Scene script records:
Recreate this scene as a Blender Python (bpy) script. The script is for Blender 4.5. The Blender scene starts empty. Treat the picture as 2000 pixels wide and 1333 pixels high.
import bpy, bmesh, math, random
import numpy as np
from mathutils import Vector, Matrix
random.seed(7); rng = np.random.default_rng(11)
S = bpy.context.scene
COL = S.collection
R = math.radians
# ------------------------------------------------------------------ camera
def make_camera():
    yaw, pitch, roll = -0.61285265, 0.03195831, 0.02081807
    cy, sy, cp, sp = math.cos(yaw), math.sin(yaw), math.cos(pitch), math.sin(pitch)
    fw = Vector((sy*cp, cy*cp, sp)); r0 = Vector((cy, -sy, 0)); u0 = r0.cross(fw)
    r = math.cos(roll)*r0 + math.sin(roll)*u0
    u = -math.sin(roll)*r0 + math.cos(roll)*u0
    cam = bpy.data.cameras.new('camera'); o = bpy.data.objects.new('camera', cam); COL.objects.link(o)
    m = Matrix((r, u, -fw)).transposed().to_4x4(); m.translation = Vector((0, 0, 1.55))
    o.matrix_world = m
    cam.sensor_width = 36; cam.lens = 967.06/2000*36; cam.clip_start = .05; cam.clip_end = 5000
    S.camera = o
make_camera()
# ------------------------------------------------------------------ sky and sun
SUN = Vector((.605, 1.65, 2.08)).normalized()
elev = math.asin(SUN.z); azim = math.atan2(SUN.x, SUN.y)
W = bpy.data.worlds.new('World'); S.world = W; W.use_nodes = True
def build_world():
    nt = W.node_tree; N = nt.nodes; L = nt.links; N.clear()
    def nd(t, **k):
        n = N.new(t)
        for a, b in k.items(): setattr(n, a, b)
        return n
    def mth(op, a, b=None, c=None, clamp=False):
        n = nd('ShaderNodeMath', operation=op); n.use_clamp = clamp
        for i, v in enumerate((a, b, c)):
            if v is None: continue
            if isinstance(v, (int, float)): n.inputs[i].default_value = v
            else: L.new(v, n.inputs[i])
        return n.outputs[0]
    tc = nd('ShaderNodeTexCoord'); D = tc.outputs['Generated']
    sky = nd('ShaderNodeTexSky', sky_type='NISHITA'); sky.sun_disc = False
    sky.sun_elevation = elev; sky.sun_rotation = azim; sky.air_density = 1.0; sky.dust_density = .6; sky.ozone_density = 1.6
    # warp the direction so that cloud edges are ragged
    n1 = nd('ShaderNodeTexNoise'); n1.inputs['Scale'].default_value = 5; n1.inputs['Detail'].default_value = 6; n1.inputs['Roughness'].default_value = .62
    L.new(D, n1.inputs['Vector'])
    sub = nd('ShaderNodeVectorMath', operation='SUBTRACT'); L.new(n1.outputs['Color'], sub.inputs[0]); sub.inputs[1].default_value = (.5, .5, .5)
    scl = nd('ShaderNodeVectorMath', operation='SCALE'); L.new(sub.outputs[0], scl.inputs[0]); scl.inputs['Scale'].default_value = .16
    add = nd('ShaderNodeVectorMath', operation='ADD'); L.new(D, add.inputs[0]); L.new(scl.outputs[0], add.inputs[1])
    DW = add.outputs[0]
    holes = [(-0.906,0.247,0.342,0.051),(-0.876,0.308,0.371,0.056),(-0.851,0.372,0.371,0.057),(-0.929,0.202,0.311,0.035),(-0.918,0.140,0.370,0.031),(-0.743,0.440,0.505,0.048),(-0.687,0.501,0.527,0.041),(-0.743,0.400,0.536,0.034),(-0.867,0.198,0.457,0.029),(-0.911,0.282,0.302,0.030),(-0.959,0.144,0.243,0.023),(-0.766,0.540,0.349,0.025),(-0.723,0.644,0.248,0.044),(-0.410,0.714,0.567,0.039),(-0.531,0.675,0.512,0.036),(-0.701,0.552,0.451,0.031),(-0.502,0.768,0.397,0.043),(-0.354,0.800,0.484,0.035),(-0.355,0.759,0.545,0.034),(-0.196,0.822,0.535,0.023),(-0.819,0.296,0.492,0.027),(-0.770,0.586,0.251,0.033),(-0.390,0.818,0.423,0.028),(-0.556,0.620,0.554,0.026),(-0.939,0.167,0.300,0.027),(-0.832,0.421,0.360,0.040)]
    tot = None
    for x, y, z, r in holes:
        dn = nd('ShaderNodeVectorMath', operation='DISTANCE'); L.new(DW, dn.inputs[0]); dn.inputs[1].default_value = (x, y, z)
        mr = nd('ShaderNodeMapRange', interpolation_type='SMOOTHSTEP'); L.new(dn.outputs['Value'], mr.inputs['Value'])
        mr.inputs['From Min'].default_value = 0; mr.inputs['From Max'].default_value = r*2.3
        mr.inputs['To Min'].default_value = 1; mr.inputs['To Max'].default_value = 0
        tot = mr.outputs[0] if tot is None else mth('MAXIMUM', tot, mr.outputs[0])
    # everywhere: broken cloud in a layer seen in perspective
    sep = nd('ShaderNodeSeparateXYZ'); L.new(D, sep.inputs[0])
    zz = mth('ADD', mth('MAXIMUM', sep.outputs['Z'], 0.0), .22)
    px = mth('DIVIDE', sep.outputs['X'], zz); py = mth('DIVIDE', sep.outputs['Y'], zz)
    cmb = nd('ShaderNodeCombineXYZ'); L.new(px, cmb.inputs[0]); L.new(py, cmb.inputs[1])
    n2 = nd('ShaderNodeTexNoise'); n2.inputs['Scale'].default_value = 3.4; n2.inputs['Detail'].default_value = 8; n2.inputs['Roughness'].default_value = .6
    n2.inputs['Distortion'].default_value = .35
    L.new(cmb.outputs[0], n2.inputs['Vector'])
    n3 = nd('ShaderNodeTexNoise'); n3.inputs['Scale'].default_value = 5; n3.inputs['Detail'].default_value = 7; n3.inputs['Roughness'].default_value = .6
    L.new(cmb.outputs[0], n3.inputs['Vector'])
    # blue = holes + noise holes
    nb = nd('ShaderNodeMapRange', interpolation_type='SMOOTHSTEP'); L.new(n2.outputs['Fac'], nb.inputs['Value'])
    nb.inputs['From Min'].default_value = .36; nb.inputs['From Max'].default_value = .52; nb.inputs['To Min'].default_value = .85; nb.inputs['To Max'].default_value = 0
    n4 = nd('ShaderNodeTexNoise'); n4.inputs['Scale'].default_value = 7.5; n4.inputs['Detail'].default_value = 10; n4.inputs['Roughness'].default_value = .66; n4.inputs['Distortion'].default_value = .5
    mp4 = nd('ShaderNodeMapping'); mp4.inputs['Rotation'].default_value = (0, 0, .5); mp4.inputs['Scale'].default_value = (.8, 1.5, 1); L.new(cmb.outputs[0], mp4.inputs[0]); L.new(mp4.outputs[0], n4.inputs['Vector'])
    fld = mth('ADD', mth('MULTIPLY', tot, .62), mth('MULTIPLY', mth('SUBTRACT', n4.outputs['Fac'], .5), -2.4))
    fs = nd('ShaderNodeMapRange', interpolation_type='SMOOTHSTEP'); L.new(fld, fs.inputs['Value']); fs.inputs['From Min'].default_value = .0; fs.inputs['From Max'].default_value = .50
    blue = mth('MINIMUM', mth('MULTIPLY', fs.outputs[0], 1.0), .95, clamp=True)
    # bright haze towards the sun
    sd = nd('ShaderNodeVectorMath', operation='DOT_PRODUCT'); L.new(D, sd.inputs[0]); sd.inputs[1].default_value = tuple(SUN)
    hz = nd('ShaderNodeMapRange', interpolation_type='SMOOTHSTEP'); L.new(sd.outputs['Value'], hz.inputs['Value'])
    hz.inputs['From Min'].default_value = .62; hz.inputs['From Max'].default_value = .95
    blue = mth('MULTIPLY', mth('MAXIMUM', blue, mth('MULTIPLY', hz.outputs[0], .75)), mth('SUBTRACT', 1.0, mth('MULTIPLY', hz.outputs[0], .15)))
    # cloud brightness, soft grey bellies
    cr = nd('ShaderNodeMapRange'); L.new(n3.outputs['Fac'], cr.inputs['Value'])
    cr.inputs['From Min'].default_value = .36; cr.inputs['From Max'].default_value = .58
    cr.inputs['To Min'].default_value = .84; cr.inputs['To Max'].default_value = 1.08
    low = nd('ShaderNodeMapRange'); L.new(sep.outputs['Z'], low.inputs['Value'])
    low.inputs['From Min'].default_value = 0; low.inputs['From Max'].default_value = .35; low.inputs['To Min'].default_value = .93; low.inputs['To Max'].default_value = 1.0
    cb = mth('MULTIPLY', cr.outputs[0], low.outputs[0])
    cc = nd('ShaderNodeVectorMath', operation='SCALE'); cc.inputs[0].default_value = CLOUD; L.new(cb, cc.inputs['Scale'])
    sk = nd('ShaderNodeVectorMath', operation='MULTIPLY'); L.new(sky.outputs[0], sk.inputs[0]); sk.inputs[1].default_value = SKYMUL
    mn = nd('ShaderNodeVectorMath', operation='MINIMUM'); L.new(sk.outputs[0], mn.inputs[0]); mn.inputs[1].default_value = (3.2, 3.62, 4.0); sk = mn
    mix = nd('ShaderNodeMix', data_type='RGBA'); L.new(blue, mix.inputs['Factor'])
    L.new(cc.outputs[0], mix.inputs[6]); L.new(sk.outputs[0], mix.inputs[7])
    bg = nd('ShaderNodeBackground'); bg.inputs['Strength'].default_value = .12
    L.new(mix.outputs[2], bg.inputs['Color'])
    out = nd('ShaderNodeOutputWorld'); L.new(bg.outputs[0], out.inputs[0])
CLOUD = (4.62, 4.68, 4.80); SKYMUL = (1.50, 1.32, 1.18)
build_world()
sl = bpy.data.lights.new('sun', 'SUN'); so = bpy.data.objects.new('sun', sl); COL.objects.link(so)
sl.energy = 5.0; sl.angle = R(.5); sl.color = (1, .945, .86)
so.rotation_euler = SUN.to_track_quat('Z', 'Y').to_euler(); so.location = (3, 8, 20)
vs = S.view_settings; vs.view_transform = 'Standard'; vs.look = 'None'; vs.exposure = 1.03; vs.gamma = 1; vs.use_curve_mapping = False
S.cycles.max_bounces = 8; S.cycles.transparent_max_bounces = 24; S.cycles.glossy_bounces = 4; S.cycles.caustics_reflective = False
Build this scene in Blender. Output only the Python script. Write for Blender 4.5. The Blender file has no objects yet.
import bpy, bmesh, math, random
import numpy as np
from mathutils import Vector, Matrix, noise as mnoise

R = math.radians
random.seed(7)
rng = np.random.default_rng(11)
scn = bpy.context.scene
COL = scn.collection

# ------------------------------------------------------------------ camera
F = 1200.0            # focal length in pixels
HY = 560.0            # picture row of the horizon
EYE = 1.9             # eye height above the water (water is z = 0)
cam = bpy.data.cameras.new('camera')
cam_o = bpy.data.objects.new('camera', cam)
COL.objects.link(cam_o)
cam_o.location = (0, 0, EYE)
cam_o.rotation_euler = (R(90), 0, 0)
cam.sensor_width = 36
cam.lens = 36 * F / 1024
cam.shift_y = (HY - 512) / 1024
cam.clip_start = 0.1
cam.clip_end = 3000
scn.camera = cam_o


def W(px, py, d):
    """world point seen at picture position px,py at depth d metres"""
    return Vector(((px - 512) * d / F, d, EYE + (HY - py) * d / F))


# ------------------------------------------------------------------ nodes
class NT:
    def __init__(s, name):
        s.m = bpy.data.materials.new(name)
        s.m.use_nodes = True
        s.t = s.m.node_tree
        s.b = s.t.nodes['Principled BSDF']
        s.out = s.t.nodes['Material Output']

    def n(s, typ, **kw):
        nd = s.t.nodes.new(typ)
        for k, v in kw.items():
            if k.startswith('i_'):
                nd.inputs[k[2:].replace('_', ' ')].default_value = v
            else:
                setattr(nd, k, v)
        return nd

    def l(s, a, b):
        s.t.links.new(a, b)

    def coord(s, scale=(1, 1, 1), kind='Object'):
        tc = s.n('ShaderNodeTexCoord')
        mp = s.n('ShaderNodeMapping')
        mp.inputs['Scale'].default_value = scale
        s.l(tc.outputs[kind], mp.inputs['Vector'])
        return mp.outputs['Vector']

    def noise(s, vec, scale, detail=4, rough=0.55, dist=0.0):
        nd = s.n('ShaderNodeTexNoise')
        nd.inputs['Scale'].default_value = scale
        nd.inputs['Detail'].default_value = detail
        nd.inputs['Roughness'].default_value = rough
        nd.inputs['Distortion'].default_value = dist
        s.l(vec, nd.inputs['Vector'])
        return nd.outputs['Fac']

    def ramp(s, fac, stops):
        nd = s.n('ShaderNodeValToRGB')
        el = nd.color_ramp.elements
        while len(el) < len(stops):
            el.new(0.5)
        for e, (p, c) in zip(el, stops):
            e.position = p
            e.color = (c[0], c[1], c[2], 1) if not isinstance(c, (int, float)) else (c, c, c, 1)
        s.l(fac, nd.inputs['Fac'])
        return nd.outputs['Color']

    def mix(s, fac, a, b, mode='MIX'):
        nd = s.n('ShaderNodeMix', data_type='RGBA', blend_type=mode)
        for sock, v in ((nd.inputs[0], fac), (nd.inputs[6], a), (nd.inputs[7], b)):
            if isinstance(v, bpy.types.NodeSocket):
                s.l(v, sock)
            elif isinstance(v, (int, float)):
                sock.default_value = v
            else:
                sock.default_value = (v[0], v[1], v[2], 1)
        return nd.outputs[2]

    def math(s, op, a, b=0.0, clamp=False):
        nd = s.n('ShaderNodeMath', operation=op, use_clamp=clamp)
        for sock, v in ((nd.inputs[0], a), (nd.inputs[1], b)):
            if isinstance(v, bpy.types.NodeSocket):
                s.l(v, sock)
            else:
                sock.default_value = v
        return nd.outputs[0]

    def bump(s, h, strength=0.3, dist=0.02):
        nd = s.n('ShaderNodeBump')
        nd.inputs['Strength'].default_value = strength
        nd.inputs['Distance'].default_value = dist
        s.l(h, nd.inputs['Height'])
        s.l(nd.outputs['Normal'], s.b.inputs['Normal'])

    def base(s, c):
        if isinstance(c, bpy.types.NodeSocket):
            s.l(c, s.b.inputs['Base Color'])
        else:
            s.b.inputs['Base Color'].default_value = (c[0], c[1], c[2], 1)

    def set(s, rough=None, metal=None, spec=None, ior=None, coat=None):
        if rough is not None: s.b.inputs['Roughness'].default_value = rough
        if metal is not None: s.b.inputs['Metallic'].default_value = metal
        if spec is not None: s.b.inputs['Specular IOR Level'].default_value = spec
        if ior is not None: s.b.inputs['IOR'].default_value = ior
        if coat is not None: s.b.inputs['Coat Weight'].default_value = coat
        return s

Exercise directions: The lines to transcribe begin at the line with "Build this scene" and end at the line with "s.out = s.t.nodes['Material Output']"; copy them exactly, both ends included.

Written response:
Build this scene in Blender. Output only the Python script. Write for Blender 4.5. The Blender file has no objects yet.
import bpy, bmesh, math, random
import numpy as np
from mathutils import Vector, Matrix, noise as mnoise

R = math.radians
random.seed(7)
rng = np.random.default_rng(11)
scn = bpy.context.scene
COL = scn.collection

# ------------------------------------------------------------------ camera
F = 1200.0            # focal length in pixels
HY = 560.0            # picture row of the horizon
EYE = 1.9             # eye height above the water (water is z = 0)
cam = bpy.data.cameras.new('camera')
cam_o = bpy.data.objects.new('camera', cam)
COL.objects.link(cam_o)
cam_o.location = (0, 0, EYE)
cam_o.rotation_euler = (R(90), 0, 0)
cam.sensor_width = 36
cam.lens = 36 * F / 1024
cam.shift_y = (HY - 512) / 1024
cam.clip_start = 0.1
cam.clip_end = 3000
scn.camera = cam_o


def W(px, py, d):
    """world point seen at picture position px,py at depth d metres"""
    return Vector(((px - 512) * d / F, d, EYE + (HY - py) * d / F))


# ------------------------------------------------------------------ nodes
class NT:
    def __init__(s, name):
        s.m = bpy.data.materials.new(name)
        s.m.use_nodes = True
        s.t = s.m.node_tree
        s.b = s.t.nodes['Principled BSDF']
        s.out = s.t.nodes['Material Output']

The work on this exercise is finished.